I remember the day well: I was pregnant with Lillian and Tyler had requested meatloaf for dinner. That's fine, I like meatloaf as well as the next person. So, I mustered up what I remembered from making meatloaf from my mother, put all the ingredients into a bowl, and went to mix the thing up with my hands. I couldn't touch it. All that raw, red meat. I called Claire, trusty neighbor and friend, and she came and mixed up my meatloaf for me. That's really the definition of friendship, right there: mixing up your pregnant friend's meatloaf. The meatloaf was OK, I guess. Maybe I just didn't remember really well how to make it.
Ever since that day, I've been on a quest to find a recipe for a meatloaf I love. I've probably made at least 10 different variations, and tonight, I think I hit the jackpot.
It's a synthesis of many different recipes, and it was really good. Even Lillian ate it.
Here's how I did it:
1. Tear up a piece of bread and soak it in a couple splashes of milk. Meanwhile, mince up half an onion and a few cloves of garlic. Sauté until soft.
2. Mix up the bread, onions, garlic, 1 lb ground beef, one egg, two big handfuls of chopped up spinach (you could probably use frozen, I just happened to have fresh on hand), a few splashes of worcestershire sauce, 1/2 tsp Lawry's, 1/2 tsp salt, and a couple dashes of pepper. Form into a loaf and place on top of a broiler pan.
3. Wrap loaf in several slices of bacon. Make sauce* (3/4 c ketchup, 2 T brown sugar, and 1/2 tsp mustard powder), and slather about 1/3 of it all over the loaf.
4. Bake at 350˚ for 40 minutes. Slather another round of sauce on top and bake for another 15 or 20 minutes until done.
5. Serve with left over sauce for dipping.

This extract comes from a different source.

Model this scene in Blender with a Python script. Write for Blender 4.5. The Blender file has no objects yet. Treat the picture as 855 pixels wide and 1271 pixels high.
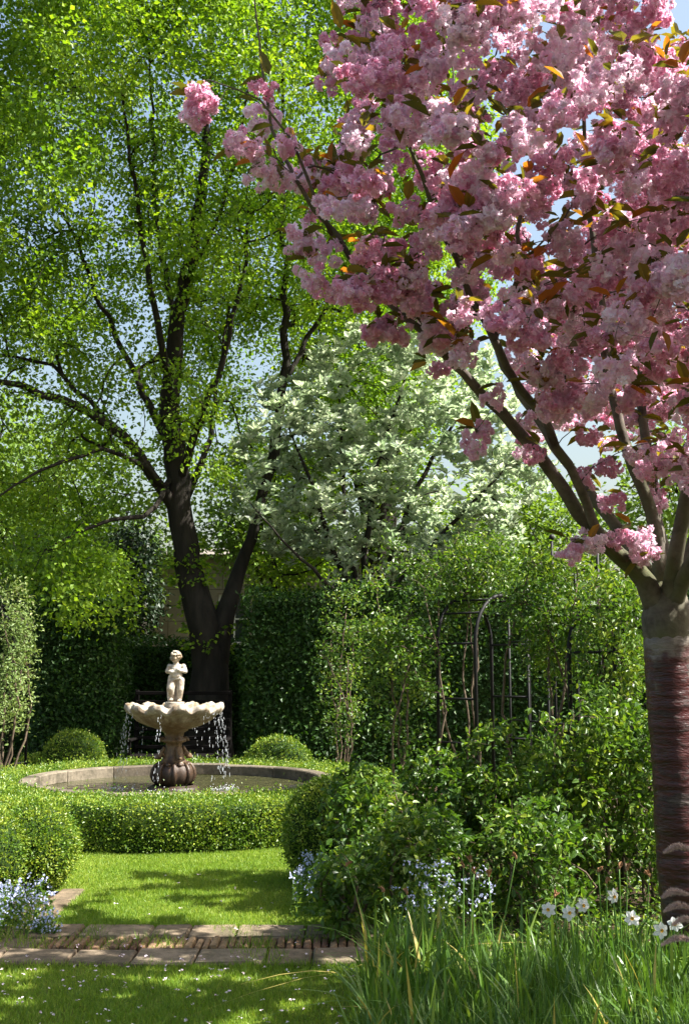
import bpy, math
import numpy as np
from mathutils import Vector, noise as mnoise

SC = bpy.context.scene
COL = SC.collection
R = np.random.default_rng(7)
rad = math.radians

# ------------------------------------------------------------------ camera
F, CX0, CY0, HZ = 1400.0, 427.5, 635.5, 825.0
CAMH = 1.8
PITCH = math.atan((HZ - CY0) / F)
FW = np.array([0, math.cos(PITCH), math.sin(PITCH)])
UP = np.array([0, -math.sin(PITCH), math.cos(PITCH)])
RT = np.array([1.0, 0, 0])
C0 = np.array([0, 0, CAMH])

def ray(px, py):
    return FW + RT * (px - CX0) / F - UP * (py - CY0) / F
def P(px, py, Y):
    r = ray(px, py)
    return C0 + r * (Y / r[1])
def G(px, py, z=0.0):
    r = ray(px, py)
    return C0 + r * ((z - CAMH) / r[2])
def project(p):
    d = np.atleast_2d(p) - C0
    z = d @ FW
    return np.stack([CX0 + F * (d @ RT) / z, CY0 - F * (d @ UP) / z, z], 1)

cam = bpy.data.cameras.new("camera")
cam.sensor_fit = 'VERTICAL'; cam.sensor_height = 36; cam.sensor_width = 36
cam.lens = 36 * F / 1271
cam.clip_start = 0.05; cam.clip_end = 3000
camo = bpy.data.objects.new("camera", cam); COL.objects.link(camo)
camo.location = C0; camo.rotation_euler = (math.pi / 2 + PITCH, 0, 0)
SC.camera = camo

# ------------------------------------------------------------------ light
SUN_EL, SUN_AZ = rad(53), rad(-6)      # azimuth measured from +X towards +Y
S = np.array([math.cos(SUN_EL) * math.cos(SUN_AZ), math.cos(SUN_EL) * math.sin(SUN_AZ), math.sin(SUN_EL)])
W = bpy.data.worlds.new("World"); SC.world = W; W.use_nodes = True
nt = W.node_tree; nt.nodes.clear()
sky = nt.nodes.new("ShaderNodeTexSky"); sky.sky_type = 'NISHITA'; sky.sun_disc = False
sky.sun_elevation = SUN_EL
sky.sun_rotation = math.atan2(S[0], S[1])
sky.air_density = 1.5; sky.dust_density = 4.5; sky.ozone_density = 1.0
bg = nt.nodes.new("ShaderNodeBackground"); bg.inputs[1].default_value = 0.072
out = nt.nodes.new("ShaderNodeOutputWorld")
nt.links.new(sky.outputs[0], bg.inputs[0]); nt.links.new(bg.outputs[0], out.inputs[0])
sl = bpy.data.lights.new("sun", 'SUN'); sl.energy = 5.0; sl.angle = rad(0.5); sl.color = (1, 0.97, 0.91)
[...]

*The sauce I stole from Pioneer Woman. Verbatim. It's delicious.
3 comments:
I really, really hate meatloaf. There's just something about a big, hot loaf of meet that makes my stomach churn. But your recipe (and photo) makes me curious about trying it again. We'll see.
can i get "trusty neighbor and friend" engraved on my headstone?
I'm pretty sure you could slather that sauce on just about anything and I'd eat it.
I am now thinking over the friends I have, and which ones i would dare ask to come and mix up my meatloaf for me. I think you are dead on- this is a very accurate litmus test. It's the female equivalent of asking someone to help you move.